Who criticised Parsons?
Wilmott and Young (1962) argue that men are now taking a greater share of domestic tasks and more wives are becoming wage earners.
Feminist sociologists reject Parsons’ view that the division of labour is natural. In addition, they argue that it only benefits men.
Botts two roles of a couple + sociologist example:
Segregated conjugal roles, where the couple have separate roles: a male breadwinner and a female homemaker/carer, as in Parsons’ instrumental and expressive roles. Their leisure activities also tend to be separate.
Joint conjugal roles, where the couple share tasks such as housework and childcare and spend their leisure time together.
Wilmott and Young in their study of traditional working-class extended families in Bethnal Green, east London, in the 1950s. Men were the breadwinners. They played little part in home life and spent their leisure time with workmates in pubs and working men’s clubs. Women were full-time housewives with sole responsibility for housework and childcare, helped by their female relatives. The limited leisure women had was also spent with female kin.
How do Wilmott and Young view the family?
They take a ‘march of progressive view’. They see family life as gradually improving for all its members, becoming more equal and democratic. They argue that there has been a long-term trend away from segregated conjugal roles and towards joint conjugal roles and the ‘symmetrical family’. By the symmetrical family they mean one in which the roles of husbands and wives, although not identical, are now much more similar:
Women now go out to work, although this may be part- time rather than full-time.
Men now help with housework and childcare.
Couples now spend their leisure time together instead of separately with workmates or female relatives.
Feminist sociologist criticism of Wilmott and Young
Oakley critics Wilmott and Youngs ‘March of Progressive View’. She argues that their claims are exaggerated.
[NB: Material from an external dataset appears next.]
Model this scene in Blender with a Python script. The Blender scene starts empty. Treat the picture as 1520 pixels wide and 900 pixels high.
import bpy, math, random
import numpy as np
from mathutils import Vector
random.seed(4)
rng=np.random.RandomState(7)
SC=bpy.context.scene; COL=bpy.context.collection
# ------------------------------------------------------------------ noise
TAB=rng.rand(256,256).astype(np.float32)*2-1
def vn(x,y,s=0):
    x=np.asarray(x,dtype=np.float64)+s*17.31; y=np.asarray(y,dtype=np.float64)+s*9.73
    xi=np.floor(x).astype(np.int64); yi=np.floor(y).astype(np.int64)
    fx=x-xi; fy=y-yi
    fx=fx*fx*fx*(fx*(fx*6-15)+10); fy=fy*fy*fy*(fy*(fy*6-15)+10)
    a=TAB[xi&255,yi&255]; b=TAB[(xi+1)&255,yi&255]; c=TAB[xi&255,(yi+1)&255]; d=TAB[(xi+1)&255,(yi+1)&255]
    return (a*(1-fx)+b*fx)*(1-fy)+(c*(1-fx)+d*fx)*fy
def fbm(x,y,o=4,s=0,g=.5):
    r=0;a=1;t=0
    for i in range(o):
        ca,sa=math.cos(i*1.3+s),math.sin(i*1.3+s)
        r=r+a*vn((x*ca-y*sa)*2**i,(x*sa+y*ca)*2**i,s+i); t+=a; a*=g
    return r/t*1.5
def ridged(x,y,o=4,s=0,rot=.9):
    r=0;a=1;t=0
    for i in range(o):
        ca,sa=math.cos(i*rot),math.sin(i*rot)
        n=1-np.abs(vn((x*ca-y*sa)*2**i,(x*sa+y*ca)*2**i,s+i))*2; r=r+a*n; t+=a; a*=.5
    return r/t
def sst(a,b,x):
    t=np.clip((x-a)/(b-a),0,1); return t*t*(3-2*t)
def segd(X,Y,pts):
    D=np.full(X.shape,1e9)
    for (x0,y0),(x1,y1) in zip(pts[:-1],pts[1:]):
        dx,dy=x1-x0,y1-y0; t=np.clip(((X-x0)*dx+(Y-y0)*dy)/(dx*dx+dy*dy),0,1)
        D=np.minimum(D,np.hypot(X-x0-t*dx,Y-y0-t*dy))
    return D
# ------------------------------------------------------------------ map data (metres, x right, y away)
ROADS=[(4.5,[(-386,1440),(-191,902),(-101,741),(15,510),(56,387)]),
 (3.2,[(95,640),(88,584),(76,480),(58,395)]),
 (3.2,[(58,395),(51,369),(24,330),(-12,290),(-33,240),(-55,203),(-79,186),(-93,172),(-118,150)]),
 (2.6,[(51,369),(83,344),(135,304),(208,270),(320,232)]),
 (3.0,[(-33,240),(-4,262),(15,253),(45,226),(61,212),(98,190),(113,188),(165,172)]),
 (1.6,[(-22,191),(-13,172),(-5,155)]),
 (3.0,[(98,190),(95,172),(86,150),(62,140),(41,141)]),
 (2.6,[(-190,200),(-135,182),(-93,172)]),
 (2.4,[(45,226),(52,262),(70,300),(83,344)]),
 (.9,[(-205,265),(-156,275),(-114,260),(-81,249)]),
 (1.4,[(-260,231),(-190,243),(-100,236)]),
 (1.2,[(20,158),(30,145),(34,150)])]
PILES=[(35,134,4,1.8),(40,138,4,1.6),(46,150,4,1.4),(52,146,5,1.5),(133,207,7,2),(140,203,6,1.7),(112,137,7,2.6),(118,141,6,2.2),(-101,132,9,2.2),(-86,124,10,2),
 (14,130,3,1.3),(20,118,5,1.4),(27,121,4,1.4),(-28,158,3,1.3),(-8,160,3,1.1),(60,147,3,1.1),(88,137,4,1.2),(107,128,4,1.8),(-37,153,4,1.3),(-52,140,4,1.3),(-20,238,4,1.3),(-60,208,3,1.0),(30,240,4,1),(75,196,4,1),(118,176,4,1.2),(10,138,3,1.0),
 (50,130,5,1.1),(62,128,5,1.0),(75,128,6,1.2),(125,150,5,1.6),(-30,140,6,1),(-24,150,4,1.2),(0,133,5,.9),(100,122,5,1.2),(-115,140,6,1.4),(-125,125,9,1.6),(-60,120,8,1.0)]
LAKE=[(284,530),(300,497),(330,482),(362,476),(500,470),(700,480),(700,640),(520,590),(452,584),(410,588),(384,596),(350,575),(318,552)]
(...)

In her own research on housewives, only 15% of husbands had a high level of participation in housework, and only 25% had a high level of participation in childcare. Husbands were more likely to take on the pleasurable roles of childcare such as leisure time.
She also argued women have to take on the dual burden which is having to be responsible of paid and emotional work outside and inside the home.
Sullivan’s statistics on the family role dynamics.
Sullivan’s (2000) analysis of nationally representative data collected in 1975, 1987 and 1997 found a trend towards women doing a smaller share of the domestic work and men doing more. Her analysis also showed an increase in the number of couples with an equal division of labour and that men were participating more in traditional ‘women’s’ tasks.
Who built on from Oakley’s ‘dual burden’ idea?
Duncombe and Marsden (1995) argue that women have to perform a ‘triple shift’ of housework, paid work and emotion work.
The British Surveys statistics on changes of attitudes on British traditional labour
The British Social Attitudes survey (2013) found a fall in the number of people who think it is the man’s job to earn money and the woman’s job to look after home and family.
In 1984, 45% of men and 41% of women agreed with this view,
But by 2012 only 13% of men and 12% of women agreed.
Crompton and Lyonette (2008) two different explanations for the unequal division of labour.
The cultural or ideological explanation of inequality.
In this view, the division of labour is determined by patriarchal norms and values that shape the gender roles in our culture. Women perform more domestic labour simply because that is what society expects them to do and has socialised them to do.
The material or economic explanation of inequality. In this view, the fact that women generally earn less than men means it is economically rational for women to do more of the housework and childcare while men spend more of their time earning money.